More nuanced contextual tools allow buyers to take tone, inflection and connotations into account. “And it’s considering the suitability of the show relative to the brand ethos,” Kaufer said.

Direct dealings

Audio is already a small, scrappy underdog compared to its shinier cousins, like CTV. The US media market has a video-centric mentality and underinvests in audio compared to audio-friendly UK and Europe, AdsWizz’s Frisbie said. And programmatic audio is only a subset of that small market, which the IAB predicts will double to about $4 billion by 2025. Still, programmatic audio is growing in importance.

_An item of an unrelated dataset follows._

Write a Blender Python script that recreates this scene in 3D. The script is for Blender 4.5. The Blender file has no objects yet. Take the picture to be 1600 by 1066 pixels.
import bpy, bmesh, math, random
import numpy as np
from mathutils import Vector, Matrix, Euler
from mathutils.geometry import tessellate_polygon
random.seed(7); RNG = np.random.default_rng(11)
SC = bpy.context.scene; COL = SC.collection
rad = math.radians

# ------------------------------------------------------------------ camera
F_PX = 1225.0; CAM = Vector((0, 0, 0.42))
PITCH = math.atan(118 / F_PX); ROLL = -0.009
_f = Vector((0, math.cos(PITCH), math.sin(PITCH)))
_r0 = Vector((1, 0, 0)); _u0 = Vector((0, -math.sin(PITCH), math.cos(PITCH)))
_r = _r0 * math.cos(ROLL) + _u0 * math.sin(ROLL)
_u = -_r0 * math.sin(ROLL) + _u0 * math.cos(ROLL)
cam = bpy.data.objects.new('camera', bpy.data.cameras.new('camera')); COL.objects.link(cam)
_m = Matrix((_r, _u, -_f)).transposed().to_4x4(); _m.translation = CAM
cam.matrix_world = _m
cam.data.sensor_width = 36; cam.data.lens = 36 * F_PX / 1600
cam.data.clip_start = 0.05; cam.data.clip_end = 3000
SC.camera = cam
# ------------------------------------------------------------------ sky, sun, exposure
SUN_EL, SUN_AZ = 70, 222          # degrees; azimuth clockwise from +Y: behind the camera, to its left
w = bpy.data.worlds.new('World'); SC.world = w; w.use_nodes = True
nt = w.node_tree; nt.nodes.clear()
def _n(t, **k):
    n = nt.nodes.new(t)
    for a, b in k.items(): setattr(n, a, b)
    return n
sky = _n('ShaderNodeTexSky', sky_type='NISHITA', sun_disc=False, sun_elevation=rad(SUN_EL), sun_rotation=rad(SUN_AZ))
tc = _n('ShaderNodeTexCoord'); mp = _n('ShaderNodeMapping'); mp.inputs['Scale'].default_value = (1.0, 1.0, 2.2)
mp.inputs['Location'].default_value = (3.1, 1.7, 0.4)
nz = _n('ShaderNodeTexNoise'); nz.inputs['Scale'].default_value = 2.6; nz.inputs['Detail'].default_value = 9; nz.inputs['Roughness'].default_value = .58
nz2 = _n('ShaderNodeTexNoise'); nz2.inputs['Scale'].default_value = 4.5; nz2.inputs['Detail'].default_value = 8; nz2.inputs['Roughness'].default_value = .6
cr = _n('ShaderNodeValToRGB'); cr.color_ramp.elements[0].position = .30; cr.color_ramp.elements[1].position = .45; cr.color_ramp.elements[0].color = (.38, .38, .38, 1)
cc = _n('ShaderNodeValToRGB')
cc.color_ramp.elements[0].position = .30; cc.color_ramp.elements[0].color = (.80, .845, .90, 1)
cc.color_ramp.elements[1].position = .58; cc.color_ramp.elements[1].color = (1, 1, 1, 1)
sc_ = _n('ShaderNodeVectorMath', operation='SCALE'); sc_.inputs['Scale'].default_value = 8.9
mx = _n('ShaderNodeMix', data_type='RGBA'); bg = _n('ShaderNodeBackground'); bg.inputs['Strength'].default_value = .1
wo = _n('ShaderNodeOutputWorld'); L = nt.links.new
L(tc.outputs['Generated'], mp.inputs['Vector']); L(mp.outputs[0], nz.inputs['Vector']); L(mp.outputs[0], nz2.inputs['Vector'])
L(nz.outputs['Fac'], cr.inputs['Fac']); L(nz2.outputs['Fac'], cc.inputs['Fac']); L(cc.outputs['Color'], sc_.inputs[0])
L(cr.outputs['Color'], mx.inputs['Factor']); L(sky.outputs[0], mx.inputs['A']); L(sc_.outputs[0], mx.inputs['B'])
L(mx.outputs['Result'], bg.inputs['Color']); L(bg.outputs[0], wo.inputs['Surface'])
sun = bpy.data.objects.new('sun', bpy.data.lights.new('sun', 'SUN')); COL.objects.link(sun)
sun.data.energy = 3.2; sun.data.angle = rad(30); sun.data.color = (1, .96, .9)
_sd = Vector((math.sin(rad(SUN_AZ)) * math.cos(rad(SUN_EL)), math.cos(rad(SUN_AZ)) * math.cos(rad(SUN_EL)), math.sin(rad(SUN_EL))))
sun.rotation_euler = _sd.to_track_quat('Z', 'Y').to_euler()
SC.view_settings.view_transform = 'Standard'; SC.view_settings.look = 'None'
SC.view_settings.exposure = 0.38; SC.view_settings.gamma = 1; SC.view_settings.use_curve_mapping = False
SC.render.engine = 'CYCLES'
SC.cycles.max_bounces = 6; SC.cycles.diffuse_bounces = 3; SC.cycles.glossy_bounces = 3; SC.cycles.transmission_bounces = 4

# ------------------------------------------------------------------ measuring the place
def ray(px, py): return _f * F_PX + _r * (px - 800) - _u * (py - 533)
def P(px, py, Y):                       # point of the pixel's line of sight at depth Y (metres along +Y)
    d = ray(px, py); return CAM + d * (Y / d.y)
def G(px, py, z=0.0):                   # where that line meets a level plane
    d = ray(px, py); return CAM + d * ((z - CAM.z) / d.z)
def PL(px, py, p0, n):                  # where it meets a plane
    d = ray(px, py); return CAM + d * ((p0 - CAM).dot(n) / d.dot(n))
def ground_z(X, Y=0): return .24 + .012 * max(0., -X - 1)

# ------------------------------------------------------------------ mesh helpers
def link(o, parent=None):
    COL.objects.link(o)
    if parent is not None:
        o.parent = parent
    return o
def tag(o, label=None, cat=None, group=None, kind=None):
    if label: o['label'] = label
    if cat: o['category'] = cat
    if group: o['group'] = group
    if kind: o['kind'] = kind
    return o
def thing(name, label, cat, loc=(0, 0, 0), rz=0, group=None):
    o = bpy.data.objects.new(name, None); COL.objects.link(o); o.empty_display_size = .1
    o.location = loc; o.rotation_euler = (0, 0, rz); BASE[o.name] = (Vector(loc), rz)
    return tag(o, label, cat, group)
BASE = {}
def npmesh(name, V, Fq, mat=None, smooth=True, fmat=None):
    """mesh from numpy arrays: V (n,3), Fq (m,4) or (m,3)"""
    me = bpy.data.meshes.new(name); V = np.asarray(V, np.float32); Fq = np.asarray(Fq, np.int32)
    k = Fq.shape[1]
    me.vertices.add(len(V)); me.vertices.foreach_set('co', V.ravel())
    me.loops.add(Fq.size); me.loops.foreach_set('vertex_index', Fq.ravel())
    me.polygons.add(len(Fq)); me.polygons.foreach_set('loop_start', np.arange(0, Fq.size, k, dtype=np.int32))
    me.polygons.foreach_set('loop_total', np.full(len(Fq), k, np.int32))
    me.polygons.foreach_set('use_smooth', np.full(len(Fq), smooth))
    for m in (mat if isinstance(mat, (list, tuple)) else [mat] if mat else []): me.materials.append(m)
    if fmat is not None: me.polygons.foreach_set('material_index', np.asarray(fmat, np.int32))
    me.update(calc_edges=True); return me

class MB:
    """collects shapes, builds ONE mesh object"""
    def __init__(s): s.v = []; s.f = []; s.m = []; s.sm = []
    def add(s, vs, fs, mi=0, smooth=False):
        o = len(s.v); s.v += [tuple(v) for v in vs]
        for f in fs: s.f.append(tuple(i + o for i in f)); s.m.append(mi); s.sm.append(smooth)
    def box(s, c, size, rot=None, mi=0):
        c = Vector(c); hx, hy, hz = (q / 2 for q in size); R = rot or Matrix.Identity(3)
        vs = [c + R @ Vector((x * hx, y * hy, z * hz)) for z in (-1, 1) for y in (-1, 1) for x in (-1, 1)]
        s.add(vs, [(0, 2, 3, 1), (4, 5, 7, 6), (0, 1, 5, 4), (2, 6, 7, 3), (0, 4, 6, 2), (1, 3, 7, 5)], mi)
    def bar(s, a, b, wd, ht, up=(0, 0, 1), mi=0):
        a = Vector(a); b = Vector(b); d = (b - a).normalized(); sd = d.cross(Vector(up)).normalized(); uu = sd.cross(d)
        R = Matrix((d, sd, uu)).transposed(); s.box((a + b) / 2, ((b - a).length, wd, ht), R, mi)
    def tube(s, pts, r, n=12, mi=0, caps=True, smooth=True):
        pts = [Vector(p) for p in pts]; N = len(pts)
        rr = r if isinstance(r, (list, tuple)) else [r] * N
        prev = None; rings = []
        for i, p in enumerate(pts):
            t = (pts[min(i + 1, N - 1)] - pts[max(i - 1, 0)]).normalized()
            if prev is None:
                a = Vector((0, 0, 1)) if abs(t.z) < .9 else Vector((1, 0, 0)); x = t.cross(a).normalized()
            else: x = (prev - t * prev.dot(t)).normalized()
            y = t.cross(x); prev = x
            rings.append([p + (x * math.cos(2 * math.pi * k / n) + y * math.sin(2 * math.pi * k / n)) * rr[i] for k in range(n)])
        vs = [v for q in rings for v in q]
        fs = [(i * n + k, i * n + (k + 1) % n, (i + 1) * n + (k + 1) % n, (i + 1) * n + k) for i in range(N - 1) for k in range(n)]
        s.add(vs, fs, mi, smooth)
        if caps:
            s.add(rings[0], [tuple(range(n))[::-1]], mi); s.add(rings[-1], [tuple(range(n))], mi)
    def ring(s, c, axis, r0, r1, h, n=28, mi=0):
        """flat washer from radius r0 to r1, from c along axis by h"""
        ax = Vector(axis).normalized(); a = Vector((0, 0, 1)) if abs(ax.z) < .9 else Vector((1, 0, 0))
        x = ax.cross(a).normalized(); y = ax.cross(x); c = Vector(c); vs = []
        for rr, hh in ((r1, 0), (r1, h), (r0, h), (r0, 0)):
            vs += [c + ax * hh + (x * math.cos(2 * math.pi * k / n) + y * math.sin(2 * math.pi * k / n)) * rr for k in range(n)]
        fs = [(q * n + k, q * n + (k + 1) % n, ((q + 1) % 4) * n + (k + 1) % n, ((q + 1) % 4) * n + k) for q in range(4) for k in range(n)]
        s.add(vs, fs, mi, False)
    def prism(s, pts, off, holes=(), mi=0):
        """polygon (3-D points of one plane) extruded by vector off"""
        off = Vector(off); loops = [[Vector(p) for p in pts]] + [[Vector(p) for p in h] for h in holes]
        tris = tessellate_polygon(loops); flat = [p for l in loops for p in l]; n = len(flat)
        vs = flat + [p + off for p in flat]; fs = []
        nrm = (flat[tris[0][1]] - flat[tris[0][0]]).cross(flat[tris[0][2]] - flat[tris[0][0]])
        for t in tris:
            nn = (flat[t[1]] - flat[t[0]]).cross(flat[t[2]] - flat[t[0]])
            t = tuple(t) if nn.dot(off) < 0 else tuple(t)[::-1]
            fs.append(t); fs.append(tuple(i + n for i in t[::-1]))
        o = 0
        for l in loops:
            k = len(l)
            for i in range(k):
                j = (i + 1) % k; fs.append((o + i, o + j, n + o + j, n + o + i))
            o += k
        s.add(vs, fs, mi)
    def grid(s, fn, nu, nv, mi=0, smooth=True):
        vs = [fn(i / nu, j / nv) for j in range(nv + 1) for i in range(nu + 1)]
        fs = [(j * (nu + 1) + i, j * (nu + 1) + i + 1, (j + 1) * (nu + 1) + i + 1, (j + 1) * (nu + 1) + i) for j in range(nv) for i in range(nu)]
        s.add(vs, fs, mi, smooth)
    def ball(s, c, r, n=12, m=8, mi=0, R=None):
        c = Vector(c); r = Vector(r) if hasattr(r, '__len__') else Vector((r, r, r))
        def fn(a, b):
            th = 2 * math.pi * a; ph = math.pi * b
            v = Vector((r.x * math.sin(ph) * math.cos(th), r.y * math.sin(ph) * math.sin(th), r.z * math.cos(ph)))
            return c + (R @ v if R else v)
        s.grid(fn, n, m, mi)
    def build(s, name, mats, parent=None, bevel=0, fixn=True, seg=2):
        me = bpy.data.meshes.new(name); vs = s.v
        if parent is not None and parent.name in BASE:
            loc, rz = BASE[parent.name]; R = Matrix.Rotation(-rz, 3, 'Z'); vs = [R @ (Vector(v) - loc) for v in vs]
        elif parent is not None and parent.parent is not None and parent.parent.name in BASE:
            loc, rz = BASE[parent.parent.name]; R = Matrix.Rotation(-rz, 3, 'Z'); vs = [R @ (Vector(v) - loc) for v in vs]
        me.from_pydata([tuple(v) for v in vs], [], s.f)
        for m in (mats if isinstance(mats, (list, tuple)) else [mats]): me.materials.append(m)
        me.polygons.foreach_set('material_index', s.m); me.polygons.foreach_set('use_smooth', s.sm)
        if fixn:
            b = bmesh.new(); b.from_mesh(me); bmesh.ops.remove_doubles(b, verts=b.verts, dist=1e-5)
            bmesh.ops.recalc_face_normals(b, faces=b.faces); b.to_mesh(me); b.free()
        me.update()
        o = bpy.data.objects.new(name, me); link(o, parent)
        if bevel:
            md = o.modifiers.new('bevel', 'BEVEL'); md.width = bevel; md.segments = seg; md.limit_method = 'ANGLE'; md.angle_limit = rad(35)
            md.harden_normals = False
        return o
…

“Programmatic buying belongs in every media plan,” Dentsu’s Shalit said. “But our teams are still trying to find the right balance between programmatic and direct activation.”

Most of Dentsu’s programmatic audio deals are programmatic guaranteed and private marketplace, Shalit said. Sponsorships or custom activations will always be direct sold.

Programmatic guaranteed and private marketplace deals comprise most of programmatic audio. “Historically, it has been overwhelmingly PMP,” the IAB’s Shapo said.

For instance, AdsWizz, whose parent company, SiriusXM, reported a 97% YOY increase in programmatic podcasting in its Q3 earnings, doesn’t offer open-exchange buying. “I don’t think we’re ready for that,” Frisbie said. “Maybe that will change in five years.”

Private buys can also protect the listener experience by tightly controlling the ad inventory users will hear. “It took us years to get really premium inventory that wanted to participate,” she said. “I don’t think just throwing it open to the wild is going to help you.”

Next year probably isn’t the year of programmatic audio. But we’ve come a long way, baby.